If one of the major criticisms against Wes Anderson's filmography is that it's insufferably smug, 'Rushmore' was him at least attempting to acknowledge it and make fun of it in the process. Jason Schwartzmann's desperately reaching character Max Fischer is utterly at odds with the world around him - a common theme with Anderson's work. The heightened sense of reality is checked by his own modest upbringing - the scenes with Schwartzmann's on-screen father, played by the great Seymour Cassel, are by far some of the most touching in Anderson's career. While it might not be as layered as his future work, it's got more than enough charm and humour to keep it going. It's a tricky thing to balance vulnerability and annoying smugness in central characters - but here, it works beautifully.



Out of all the films that Wes Anderson's made, his mannered form of dialogue - indeed, his incessant eye for mannered visuals - feels most at home in 'The Grand Budapest Hotel'. It makes sense that a hotel would be extravagantly lavish and ornate beyond reason. It makes sense that the concierge - played brilliantly by Ralph Fiennes - is erudite to the point of parody. Though it's told effectively from several removes - it's an author recounting the story of meeting the elderly owner how he came to initially work in the now dilapidated hotel - it's by far Anderson's most emotional work. The heartbreak that F. Murray Abraham's character exudes is palpable, and you find yourself rooting for Fiennes and his faithful lobby boy. And, of course, it features a memorable array of supporting characters who often steal the limelight in their respective scenes.

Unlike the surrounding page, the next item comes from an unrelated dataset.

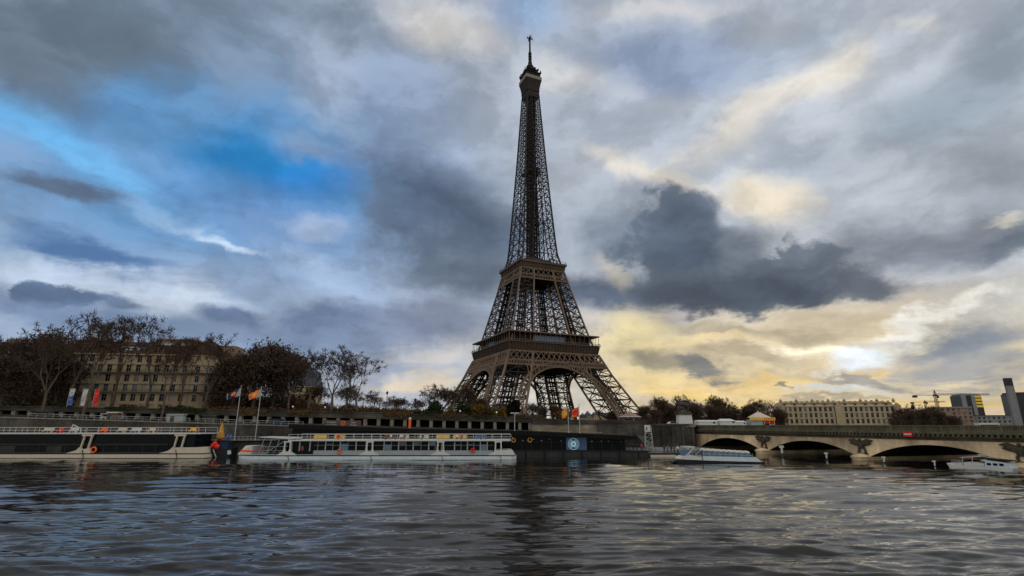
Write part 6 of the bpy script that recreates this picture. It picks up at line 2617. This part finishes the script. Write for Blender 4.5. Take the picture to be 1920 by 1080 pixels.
# ------------------------------------------------------------------ landing stage, mast and people on the right
T = thing('landing_stage', 'low dark landing stage with a pale railing between the pavilion and the small boat', 'landing stage', (40.2, 141, 0))
mb = MB()
mb.box(-5.6, 6.5, -3.6, 3.6, -.6, 1.0)
mb.build('pontoon', M['hullgrey'], T)
mb = MB()
railing(mb, -4.6, -1.6, -3.4, 1.0, 10, 1.1, .035)
mb._bar((-4.6, -3.4, 2.1), (-4.6, 3.4, 2.1), .06, .06)
railing(mb, -4.6, 6, 3.4, 1.0, 24, 1.1, .035)
mb.build('railing', M['steel'], T)
mb = MB()
mb.hexa([(-3, 3.7, .9), (-.8, 3.7, .9), (2.2, 33, 5.0), (0, 33, 5.0), (-3, 3.7, 1.1), (-.8, 3.7, 1.1), (2.2, 33, 5.2), (0, 33, 5.2)])
mb.build('gangway', M['stonegrey'], T)
mb = MB()
mb.box(-5.0, 1.5, -3.9, -3.65, -.3, .55)
mb.build('fender', M['cream'], T)
T = thing('signal_mast', 'pale lattice ladder mast with a white board at the end of the pavilion', 'mast', (37.2, 145.5, 1.0))
mb = MB()
for x in (-.95, .95):
    mb.strut((x * 1.15, 0, 0), (x * .8, 0, 6.6), .16)
    mb.strut((x * 1.15, 1.2, 0), (x * .8, .6, 6.6), .1)
for k in range(6):
    z = .3 + k * 1.1
    mb.strut((-1.05 + k * .05, 0, z), (1.05 - k * .05, 0, z + 1.05), .08)
    mb.strut((-1.05 + k * .05, 0, z), (1.05 - k * .05, 0, z), .08)
mb.build('frame', M['steel'], T)
mb = MB()
mb.box(-1.0, .5, -.2, -.09, 5.1, 6.9)
mb.build('board', M['white'], T)
mb = MB()
mb.box(-.55, -.3, -.24, -.203, 5.5, 6.4)
mb.build('board_mark', M['hullgrey'], T)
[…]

'Isle Of Dogs' has all the characteristics of a Wes Anderson film - young outsiders, a slightly naive approach to the story, rigid dialogue that's probably too sharp for its own good. But all that's essentially blunted by the fact that that same dialogue is being uttered by unbearably cute dogs voiced by some of the finest actors assembled for a cast. Bryan Cranston, Bob Balaban, Jeff Goldblum, Ed Norton, Scarlett Johansson, and many more fill out their roles with such exquisite warmth and humour. The story - though a little simplistic - follows through with a most satisfying finish.



'Moonrise Kingdom's central premise does have a certain commonality with 'The Royal Tennenbaums'. In both you have a dysfunctional family unit trying to maintain order in the face of their own neuroses. However the difference here is that it has none of that film's venom or harder edges. Here, it's bathed in easy sunlight and simpler story arcs and turns. It features a far more hopeful and upbeat atmosphere than any of his previous work. You can tell that Anderson is trying to aim it towards a younger audience without talking down to them, and it's specific in how it relates to them. The adults of the story aren't exactly nice, but they're doing their best.



It's telling that Anderson's most highly regarded work often centres around a family dynamic and a cast of strange characters. They may appear to be at odds with the world and each other. However a deep-seated harmony lies beneath the surface. With 'Fantastic Mr. Fox', it was a family attempting to maintain unity in the face of adversity. With 'Moonrise Kingdom', it was about feeling like an outsider in your own family and finding a tribe with others. With 'The Royal Tennenbaums', it was how destructive a family unit can be - but few people know you better. In fact, each of the Tennenbaum children keep secrets from their partners, friends, colleagues - all except one another. Smart and knowning, but deeply affectionate to its otherwise damaged characters, 'The Royal Tennenbaums' is Anderson's most complete work.